## Supplied data
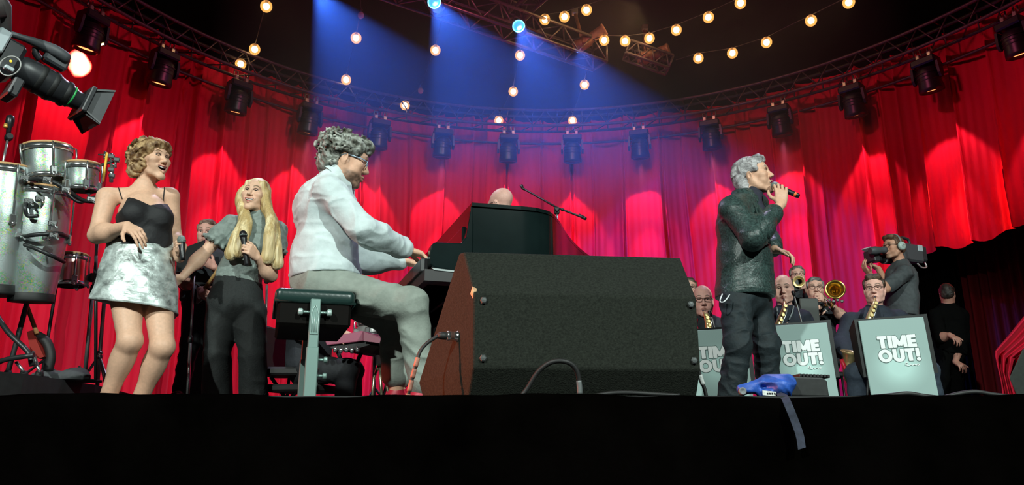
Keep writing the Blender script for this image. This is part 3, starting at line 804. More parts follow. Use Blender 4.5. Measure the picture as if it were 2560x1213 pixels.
def curl_disp(freq, amp, seed=0):
    def fn(P):
        w_ = np.stack([vnoise(P*freq*.6, seed), vnoise(P*freq*.6+7.3, seed), vnoise(P*freq*.6+19.1, seed)], -1)
        n = vnoise(P*freq+w_*1.6, seed+5); return (amp*(np.abs(n)*2-.6)).astype(np.float32)
    return fn
def fold_disp(freq, amp, seed=0, axis=(1,1,1)):
    a = np.asarray(axis, np.float32)
    def fn(P):
        w_ = np.stack([vnoise(P*freq*.5, seed), vnoise(P*freq*.5+5.1, seed), vnoise(P*freq*.5+9.7, seed)], -1)
        n = vnoise((P*a)*freq+w_*1.4, seed+3); return (amp*(2*np.abs(n)**.75-.9)).astype(np.float32)
    return fn
MALE = dict(rp=.150, rw=.145, rc=.165, rs=.052, ra=(.050,.042,.030), rl=(.085,.058,.040))
FEM = dict(rp=.165, rw=.125, rc=.135, rs=.044, ra=(.044,.038,.026), rl=(.090,.060,.038), rn=.047)
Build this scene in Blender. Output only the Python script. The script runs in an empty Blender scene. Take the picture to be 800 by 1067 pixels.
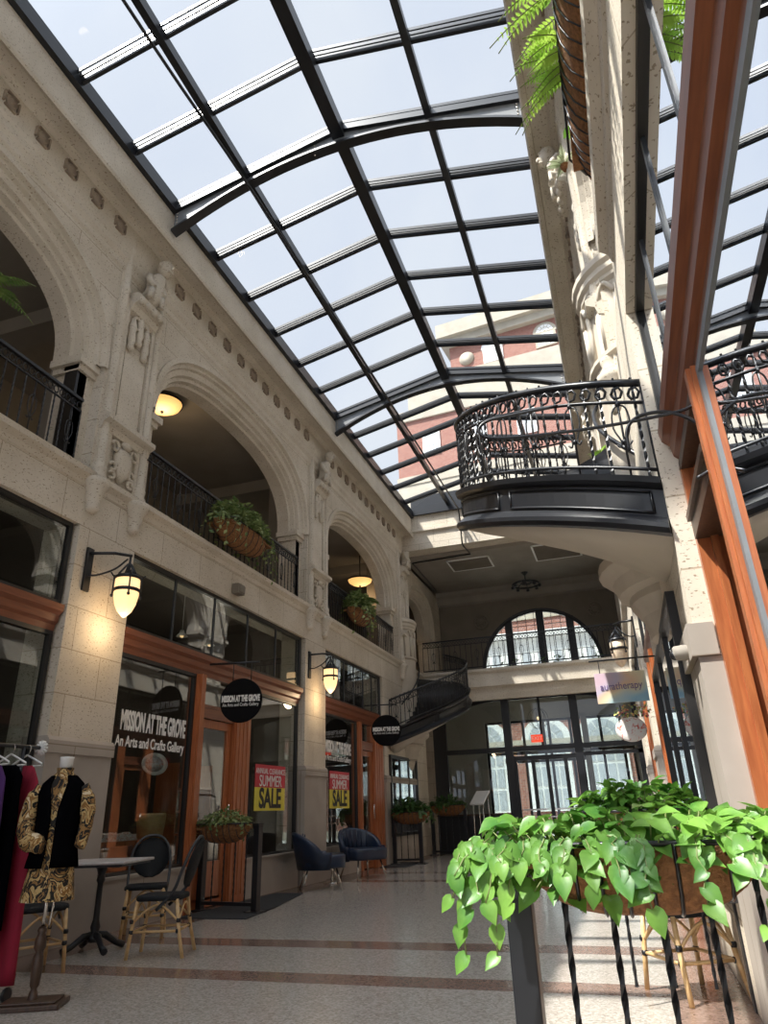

## Exercise task
Write out the entries above word for word. Do not include the pictures.

## Expected answer
Keep writing the Blender script for this image. This is part 3, starting at line 804. More parts follow. Use Blender 4.5. Measure the picture as if it were 2560x1213 pixels.
def curl_disp(freq, amp, seed=0):
    def fn(P):
        w_ = np.stack([vnoise(P*freq*.6, seed), vnoise(P*freq*.6+7.3, seed), vnoise(P*freq*.6+19.1, seed)], -1)
        n = vnoise(P*freq+w_*1.6, seed+5); return (amp*(np.abs(n)*2-.6)).astype(np.float32)
    return fn
def fold_disp(freq, amp, seed=0, axis=(1,1,1)):
    a = np.asarray(axis, np.float32)
    def fn(P):
        w_ = np.stack([vnoise(P*freq*.5, seed), vnoise(P*freq*.5+5.1, seed), vnoise(P*freq*.5+9.7, seed)], -1)
        n = vnoise((P*a)*freq+w_*1.4, seed+3); return (amp*(2*np.abs(n)**.75-.9)).astype(np.float32)
    return fn
MALE = dict(rp=.150, rw=.145, rc=.165, rs=.052, ra=(.050,.042,.030), rl=(.085,.058,.040))
FEM = dict(rp=.165, rw=.125, rc=.135, rs=.044, ra=(.044,.038,.026), rl=(.090,.060,.038), rn=.047)
Build this scene in Blender. Output only the Python script. The script runs in an empty Blender scene. Take the picture to be 800 by 1067 pixels.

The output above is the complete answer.